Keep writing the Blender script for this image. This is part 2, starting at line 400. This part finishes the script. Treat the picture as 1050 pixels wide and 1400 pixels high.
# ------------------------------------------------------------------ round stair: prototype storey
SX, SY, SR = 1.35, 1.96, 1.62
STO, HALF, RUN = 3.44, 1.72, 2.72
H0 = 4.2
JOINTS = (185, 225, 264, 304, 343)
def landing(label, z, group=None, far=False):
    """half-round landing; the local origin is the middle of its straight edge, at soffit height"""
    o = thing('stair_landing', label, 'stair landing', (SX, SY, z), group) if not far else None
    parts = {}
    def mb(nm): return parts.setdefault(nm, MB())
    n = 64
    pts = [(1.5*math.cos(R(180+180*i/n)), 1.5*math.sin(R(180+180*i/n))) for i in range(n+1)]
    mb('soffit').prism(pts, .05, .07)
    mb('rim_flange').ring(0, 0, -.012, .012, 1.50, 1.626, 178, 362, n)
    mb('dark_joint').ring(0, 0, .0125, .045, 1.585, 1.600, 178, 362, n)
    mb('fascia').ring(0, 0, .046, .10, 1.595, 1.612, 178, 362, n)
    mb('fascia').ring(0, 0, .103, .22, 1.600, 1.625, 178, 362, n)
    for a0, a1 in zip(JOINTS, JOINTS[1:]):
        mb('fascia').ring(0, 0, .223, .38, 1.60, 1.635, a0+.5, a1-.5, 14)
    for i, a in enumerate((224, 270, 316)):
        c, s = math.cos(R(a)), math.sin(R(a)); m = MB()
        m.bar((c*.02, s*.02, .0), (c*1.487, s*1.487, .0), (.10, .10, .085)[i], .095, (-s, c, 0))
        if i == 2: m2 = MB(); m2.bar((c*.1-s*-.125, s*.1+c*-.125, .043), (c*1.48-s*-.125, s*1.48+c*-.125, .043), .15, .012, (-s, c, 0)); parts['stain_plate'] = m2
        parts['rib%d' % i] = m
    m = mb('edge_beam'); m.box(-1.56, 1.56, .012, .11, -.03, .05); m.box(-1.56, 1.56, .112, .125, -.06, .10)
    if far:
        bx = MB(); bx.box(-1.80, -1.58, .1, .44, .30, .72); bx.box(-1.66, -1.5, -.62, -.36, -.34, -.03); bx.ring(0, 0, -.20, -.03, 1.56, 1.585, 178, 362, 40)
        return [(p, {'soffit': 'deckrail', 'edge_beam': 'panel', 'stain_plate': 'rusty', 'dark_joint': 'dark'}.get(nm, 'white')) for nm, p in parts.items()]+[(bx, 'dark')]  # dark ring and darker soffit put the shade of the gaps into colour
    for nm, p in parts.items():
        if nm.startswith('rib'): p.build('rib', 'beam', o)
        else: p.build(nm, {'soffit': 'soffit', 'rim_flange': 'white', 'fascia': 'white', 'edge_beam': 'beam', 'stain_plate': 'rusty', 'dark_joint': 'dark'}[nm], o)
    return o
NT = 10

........

_Task_
Reproduce precisely the span of lines that begins at the line containing "in parts.items()]+[(bx, 'dark')]" and ends with the last line of the listing.

_Task response_
        return [(p, {'soffit': 'deckrail', 'edge_beam': 'panel', 'stain_plate': 'rusty', 'dark_joint': 'dark'}.get(nm, 'white')) for nm, p in parts.items()]+[(bx, 'dark')]  # dark ring and darker soffit put the shade of the gaps into colour
    for nm, p in parts.items():
        if nm.startswith('rib'): p.build('rib', 'beam', o)
        else: p.build(nm, {'soffit': 'soffit', 'rim_flange': 'white', 'fascia': 'white', 'edge_beam': 'beam', 'stain_plate': 'rusty', 'dark_joint': 'dark'}[nm], o)
    return o
NT = 10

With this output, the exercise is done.